● **Exercise requirements**:
Starting at the top of the entries, restate word for word each line up to and including the one with "random.seed(7)".

● **The data**:
□ □ □ □ □ □ □

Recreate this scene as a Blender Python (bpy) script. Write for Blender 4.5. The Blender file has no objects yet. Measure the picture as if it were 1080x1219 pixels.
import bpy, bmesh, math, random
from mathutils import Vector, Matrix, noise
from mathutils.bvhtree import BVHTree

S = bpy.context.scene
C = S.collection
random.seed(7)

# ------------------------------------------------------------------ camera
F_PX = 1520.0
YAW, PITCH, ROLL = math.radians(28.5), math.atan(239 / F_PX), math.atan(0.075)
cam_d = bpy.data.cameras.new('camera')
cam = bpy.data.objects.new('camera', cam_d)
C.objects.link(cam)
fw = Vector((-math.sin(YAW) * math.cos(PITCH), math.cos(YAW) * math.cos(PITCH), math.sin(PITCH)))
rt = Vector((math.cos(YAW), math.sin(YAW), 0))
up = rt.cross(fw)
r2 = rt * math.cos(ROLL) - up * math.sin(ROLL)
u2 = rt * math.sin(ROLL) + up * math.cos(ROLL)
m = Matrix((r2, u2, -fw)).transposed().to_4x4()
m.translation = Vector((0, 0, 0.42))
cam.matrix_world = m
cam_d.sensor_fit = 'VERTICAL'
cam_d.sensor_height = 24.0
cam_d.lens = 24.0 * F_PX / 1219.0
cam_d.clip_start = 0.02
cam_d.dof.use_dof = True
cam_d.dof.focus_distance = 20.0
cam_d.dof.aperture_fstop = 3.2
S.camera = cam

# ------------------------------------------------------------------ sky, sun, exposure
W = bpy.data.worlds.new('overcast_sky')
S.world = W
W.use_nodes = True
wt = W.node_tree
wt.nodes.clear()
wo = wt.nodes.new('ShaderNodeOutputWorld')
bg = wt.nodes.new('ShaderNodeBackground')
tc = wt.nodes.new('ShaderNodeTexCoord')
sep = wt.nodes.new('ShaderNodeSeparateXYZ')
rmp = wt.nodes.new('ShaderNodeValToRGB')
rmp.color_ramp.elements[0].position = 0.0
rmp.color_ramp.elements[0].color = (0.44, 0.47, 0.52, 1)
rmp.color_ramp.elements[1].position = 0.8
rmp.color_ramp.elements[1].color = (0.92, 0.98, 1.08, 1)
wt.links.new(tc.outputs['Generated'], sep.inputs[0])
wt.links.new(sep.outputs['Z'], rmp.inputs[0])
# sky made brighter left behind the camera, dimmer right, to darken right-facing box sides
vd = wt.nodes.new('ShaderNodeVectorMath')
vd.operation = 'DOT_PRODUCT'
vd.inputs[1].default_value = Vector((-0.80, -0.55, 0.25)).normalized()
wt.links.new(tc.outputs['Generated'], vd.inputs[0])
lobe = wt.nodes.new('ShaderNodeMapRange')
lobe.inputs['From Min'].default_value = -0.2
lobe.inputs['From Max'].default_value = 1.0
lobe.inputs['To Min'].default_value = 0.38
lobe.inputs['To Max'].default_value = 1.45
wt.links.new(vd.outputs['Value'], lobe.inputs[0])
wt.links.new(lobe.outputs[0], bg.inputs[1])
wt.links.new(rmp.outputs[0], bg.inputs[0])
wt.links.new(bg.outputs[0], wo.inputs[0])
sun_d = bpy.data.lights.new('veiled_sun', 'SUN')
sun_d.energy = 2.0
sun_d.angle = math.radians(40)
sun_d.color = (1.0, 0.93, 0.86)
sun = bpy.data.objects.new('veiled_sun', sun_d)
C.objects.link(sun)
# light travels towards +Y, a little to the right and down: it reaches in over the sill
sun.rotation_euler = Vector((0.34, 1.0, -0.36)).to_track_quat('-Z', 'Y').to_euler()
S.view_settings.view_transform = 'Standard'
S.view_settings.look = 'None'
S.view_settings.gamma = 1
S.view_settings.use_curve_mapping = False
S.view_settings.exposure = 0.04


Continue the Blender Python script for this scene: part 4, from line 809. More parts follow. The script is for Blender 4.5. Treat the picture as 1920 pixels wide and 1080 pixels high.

□ □ □ □ □ □ □

● **Exercise output**:
Recreate this scene as a Blender Python (bpy) script. Write for Blender 4.5. The Blender file has no objects yet. Measure the picture as if it were 1080x1219 pixels.
import bpy, bmesh, math, random
from mathutils import Vector, Matrix, noise
from mathutils.bvhtree import BVHTree

S = bpy.context.scene
C = S.collection
random.seed(7)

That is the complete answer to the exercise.